**Instruction**
Among the lines below, list those containing the string "part".

--- START Dataset excerpts ---

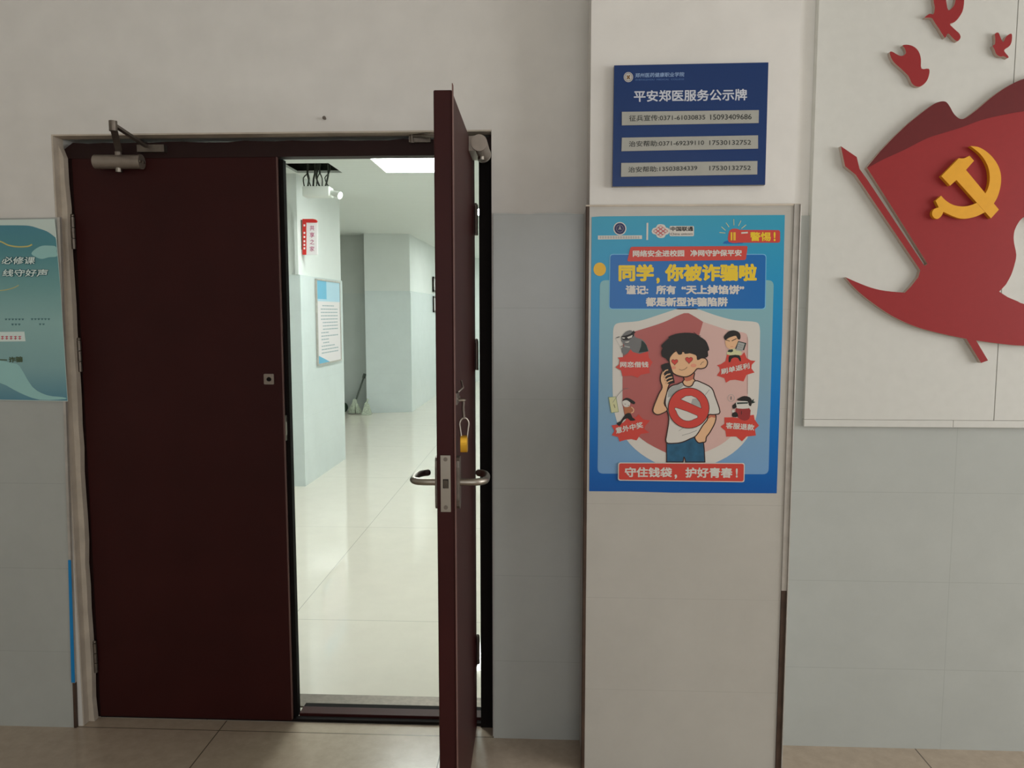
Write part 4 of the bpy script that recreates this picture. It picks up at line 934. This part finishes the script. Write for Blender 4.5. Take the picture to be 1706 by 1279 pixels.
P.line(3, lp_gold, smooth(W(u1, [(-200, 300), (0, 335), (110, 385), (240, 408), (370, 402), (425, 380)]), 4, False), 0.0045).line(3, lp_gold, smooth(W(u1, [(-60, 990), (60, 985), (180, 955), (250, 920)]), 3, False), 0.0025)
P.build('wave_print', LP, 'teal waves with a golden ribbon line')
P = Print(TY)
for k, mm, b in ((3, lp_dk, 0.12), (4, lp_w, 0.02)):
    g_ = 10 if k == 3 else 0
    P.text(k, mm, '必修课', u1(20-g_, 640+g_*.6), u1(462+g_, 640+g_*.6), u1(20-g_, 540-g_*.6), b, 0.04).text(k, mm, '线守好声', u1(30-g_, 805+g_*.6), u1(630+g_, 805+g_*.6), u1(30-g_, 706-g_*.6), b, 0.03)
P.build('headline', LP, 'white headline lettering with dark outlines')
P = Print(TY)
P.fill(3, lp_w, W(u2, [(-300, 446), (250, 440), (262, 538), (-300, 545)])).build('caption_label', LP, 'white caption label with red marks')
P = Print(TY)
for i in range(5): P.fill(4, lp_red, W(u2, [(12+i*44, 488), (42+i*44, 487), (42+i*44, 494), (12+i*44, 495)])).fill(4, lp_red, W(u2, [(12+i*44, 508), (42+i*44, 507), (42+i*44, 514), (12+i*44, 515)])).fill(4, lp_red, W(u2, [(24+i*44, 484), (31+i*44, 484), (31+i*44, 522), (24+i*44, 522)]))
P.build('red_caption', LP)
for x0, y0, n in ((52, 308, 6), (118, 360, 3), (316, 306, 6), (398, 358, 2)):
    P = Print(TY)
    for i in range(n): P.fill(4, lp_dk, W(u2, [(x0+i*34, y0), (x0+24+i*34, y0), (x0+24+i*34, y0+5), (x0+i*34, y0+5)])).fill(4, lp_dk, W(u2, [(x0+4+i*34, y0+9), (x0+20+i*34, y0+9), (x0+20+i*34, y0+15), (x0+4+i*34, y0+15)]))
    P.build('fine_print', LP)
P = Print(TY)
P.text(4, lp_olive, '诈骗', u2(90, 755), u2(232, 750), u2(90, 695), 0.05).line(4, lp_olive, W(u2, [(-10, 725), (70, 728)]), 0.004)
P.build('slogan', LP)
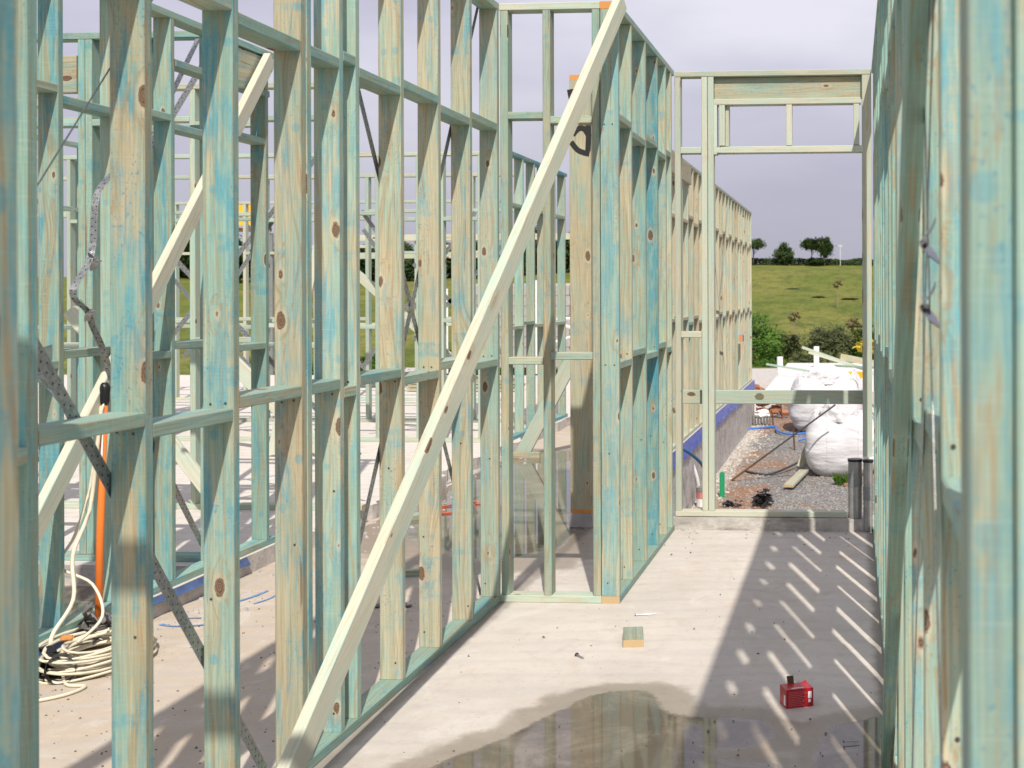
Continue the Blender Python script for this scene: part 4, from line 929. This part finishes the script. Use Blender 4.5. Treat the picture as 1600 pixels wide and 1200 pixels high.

--- END Dataset excerpts ---

**Solution to this task**
Write part 4 of the bpy script that recreates this picture. It picks up at line 934. This part finishes the script. Write for Blender 4.5. Take the picture to be 1706 by 1279 pixels.
Continue the Blender Python script for this scene: part 4, from line 929. This part finishes the script. Use Blender 4.5. Treat the picture as 1600 pixels wide and 1200 pixels high.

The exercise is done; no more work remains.